-- Task statement --
Output the data below in full, byte for byte. Nothing may differ.

------ Information provided

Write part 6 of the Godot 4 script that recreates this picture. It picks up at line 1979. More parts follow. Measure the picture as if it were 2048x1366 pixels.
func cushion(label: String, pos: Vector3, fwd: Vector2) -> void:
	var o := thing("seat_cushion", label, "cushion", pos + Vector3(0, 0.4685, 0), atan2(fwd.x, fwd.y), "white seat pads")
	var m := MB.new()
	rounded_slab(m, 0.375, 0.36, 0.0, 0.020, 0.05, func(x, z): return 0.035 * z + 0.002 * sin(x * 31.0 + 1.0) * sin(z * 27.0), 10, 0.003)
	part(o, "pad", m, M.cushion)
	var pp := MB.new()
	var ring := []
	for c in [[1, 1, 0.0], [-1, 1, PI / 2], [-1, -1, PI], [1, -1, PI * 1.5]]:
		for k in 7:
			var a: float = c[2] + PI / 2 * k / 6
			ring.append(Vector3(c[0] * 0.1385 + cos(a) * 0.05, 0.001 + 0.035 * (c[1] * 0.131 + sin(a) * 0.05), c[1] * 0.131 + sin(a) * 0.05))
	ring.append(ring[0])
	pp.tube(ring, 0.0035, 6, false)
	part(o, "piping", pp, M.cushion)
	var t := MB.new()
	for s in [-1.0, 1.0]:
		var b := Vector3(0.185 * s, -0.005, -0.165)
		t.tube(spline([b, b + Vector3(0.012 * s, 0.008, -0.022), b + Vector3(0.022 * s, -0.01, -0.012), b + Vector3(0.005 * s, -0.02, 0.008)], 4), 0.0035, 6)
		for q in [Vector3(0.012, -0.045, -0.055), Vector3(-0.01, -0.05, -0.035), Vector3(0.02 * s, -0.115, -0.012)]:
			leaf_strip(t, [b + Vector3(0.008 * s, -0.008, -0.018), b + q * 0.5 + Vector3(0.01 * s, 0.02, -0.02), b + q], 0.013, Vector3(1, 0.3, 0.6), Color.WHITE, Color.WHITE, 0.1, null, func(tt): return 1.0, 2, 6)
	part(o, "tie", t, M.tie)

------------

-- Written solution --
Write part 6 of the Godot 4 script that recreates this picture. It picks up at line 1979. More parts follow. Measure the picture as if it were 2048x1366 pixels.
func cushion(label: String, pos: Vector3, fwd: Vector2) -> void:
	var o := thing("seat_cushion", label, "cushion", pos + Vector3(0, 0.4685, 0), atan2(fwd.x, fwd.y), "white seat pads")
	var m := MB.new()
	rounded_slab(m, 0.375, 0.36, 0.0, 0.020, 0.05, func(x, z): return 0.035 * z + 0.002 * sin(x * 31.0 + 1.0) * sin(z * 27.0), 10, 0.003)
	part(o, "pad", m, M.cushion)
	var pp := MB.new()
	var ring := []
	for c in [[1, 1, 0.0], [-1, 1, PI / 2], [-1, -1, PI], [1, -1, PI * 1.5]]:
		for k in 7:
			var a: float = c[2] + PI / 2 * k / 6
			ring.append(Vector3(c[0] * 0.1385 + cos(a) * 0.05, 0.001 + 0.035 * (c[1] * 0.131 + sin(a) * 0.05), c[1] * 0.131 + sin(a) * 0.05))
	ring.append(ring[0])
	pp.tube(ring, 0.0035, 6, false)
	part(o, "piping", pp, M.cushion)
	var t := MB.new()
	for s in [-1.0, 1.0]:
		var b := Vector3(0.185 * s, -0.005, -0.165)
		t.tube(spline([b, b + Vector3(0.012 * s, 0.008, -0.022), b + Vector3(0.022 * s, -0.01, -0.012), b + Vector3(0.005 * s, -0.02, 0.008)], 4), 0.0035, 6)
		for q in [Vector3(0.012, -0.045, -0.055), Vector3(-0.01, -0.05, -0.035), Vector3(0.02 * s, -0.115, -0.012)]:
			leaf_strip(t, [b + Vector3(0.008 * s, -0.008, -0.018), b + q * 0.5 + Vector3(0.01 * s, 0.02, -0.02), b + q], 0.013, Vector3(1, 0.3, 0.6), Color.WHITE, Color.WHITE, 0.1, null, func(tt): return 1.0, 2, 6)
	part(o, "tie", t, M.tie)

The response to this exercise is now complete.